# [Job]
Using the data below, repeat all of it precisely.

# [Dataset excerpt]
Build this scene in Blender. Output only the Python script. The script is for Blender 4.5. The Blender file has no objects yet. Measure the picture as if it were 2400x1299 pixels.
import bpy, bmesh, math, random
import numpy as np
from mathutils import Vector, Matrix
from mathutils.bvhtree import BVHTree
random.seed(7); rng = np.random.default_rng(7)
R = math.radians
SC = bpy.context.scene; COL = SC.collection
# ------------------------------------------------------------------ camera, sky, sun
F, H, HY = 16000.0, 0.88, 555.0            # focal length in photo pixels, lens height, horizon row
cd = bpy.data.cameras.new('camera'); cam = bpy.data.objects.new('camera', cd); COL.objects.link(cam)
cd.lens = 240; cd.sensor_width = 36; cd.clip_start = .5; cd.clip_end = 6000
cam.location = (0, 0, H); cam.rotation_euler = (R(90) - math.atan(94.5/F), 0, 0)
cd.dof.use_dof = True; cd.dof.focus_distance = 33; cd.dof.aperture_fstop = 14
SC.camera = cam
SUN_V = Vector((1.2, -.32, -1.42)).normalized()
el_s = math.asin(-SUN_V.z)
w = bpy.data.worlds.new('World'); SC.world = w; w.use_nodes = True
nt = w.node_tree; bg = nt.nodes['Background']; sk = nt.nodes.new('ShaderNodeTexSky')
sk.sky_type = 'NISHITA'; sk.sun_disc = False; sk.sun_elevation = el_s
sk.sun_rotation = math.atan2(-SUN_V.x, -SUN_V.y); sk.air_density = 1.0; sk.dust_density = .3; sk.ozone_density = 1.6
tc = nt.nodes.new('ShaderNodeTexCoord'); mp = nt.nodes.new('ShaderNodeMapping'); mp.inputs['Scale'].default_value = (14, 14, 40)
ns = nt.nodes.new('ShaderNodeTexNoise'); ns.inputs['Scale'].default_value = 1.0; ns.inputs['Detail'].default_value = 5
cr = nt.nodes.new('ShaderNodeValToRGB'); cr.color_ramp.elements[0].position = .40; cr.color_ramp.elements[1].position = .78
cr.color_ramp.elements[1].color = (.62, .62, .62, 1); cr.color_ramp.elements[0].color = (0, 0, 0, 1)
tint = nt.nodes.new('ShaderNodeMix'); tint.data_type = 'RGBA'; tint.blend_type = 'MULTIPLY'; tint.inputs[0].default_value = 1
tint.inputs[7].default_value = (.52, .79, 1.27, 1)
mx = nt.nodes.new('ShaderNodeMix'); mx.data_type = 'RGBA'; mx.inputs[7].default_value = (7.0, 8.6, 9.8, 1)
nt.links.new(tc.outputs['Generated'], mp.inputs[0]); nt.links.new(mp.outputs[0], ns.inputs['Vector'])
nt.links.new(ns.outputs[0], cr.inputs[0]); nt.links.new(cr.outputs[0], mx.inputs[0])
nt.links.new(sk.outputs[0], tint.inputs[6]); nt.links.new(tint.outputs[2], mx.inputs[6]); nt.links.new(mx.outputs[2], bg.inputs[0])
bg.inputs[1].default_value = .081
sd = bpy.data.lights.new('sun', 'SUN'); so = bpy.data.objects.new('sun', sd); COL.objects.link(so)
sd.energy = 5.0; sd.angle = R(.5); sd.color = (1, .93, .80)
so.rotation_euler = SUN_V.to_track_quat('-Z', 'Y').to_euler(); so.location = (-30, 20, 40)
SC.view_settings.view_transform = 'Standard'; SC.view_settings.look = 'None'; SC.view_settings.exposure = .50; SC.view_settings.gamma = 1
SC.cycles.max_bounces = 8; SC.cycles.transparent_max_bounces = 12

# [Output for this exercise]
Build this scene in Blender. Output only the Python script. The script is for Blender 4.5. The Blender file has no objects yet. Measure the picture as if it were 2400x1299 pixels.
import bpy, bmesh, math, random
import numpy as np
from mathutils import Vector, Matrix
from mathutils.bvhtree import BVHTree
random.seed(7); rng = np.random.default_rng(7)
R = math.radians
SC = bpy.context.scene; COL = SC.collection
# ------------------------------------------------------------------ camera, sky, sun
F, H, HY = 16000.0, 0.88, 555.0            # focal length in photo pixels, lens height, horizon row
cd = bpy.data.cameras.new('camera'); cam = bpy.data.objects.new('camera', cd); COL.objects.link(cam)
cd.lens = 240; cd.sensor_width = 36; cd.clip_start = .5; cd.clip_end = 6000
cam.location = (0, 0, H); cam.rotation_euler = (R(90) - math.atan(94.5/F), 0, 0)
cd.dof.use_dof = True; cd.dof.focus_distance = 33; cd.dof.aperture_fstop = 14
SC.camera = cam
SUN_V = Vector((1.2, -.32, -1.42)).normalized()
el_s = math.asin(-SUN_V.z)
w = bpy.data.worlds.new('World'); SC.world = w; w.use_nodes = True
nt = w.node_tree; bg = nt.nodes['Background']; sk = nt.nodes.new('ShaderNodeTexSky')
sk.sky_type = 'NISHITA'; sk.sun_disc = False; sk.sun_elevation = el_s
sk.sun_rotation = math.atan2(-SUN_V.x, -SUN_V.y); sk.air_density = 1.0; sk.dust_density = .3; sk.ozone_density = 1.6
tc = nt.nodes.new('ShaderNodeTexCoord'); mp = nt.nodes.new('ShaderNodeMapping'); mp.inputs['Scale'].default_value = (14, 14, 40)
ns = nt.nodes.new('ShaderNodeTexNoise'); ns.inputs['Scale'].default_value = 1.0; ns.inputs['Detail'].default_value = 5
cr = nt.nodes.new('ShaderNodeValToRGB'); cr.color_ramp.elements[0].position = .40; cr.color_ramp.elements[1].position = .78
cr.color_ramp.elements[1].color = (.62, .62, .62, 1); cr.color_ramp.elements[0].color = (0, 0, 0, 1)
tint = nt.nodes.new('ShaderNodeMix'); tint.data_type = 'RGBA'; tint.blend_type = 'MULTIPLY'; tint.inputs[0].default_value = 1
tint.inputs[7].default_value = (.52, .79, 1.27, 1)
mx = nt.nodes.new('ShaderNodeMix'); mx.data_type = 'RGBA'; mx.inputs[7].default_value = (7.0, 8.6, 9.8, 1)
nt.links.new(tc.outputs['Generated'], mp.inputs[0]); nt.links.new(mp.outputs[0], ns.inputs['Vector'])
nt.links.new(ns.outputs[0], cr.inputs[0]); nt.links.new(cr.outputs[0], mx.inputs[0])
nt.links.new(sk.outputs[0], tint.inputs[6]); nt.links.new(tint.outputs[2], mx.inputs[6]); nt.links.new(mx.outputs[2], bg.inputs[0])
bg.inputs[1].default_value = .081
sd = bpy.data.lights.new('sun', 'SUN'); so = bpy.data.objects.new('sun', sd); COL.objects.link(so)
sd.energy = 5.0; sd.angle = R(.5); sd.color = (1, .93, .80)
so.rotation_euler = SUN_V.to_track_quat('-Z', 'Y').to_euler(); so.location = (-30, 20, 40)
SC.view_settings.view_transform = 'Standard'; SC.view_settings.look = 'None'; SC.view_settings.exposure = .50; SC.view_settings.gamma = 1
SC.cycles.max_bounces = 8; SC.cycles.transparent_max_bounces = 12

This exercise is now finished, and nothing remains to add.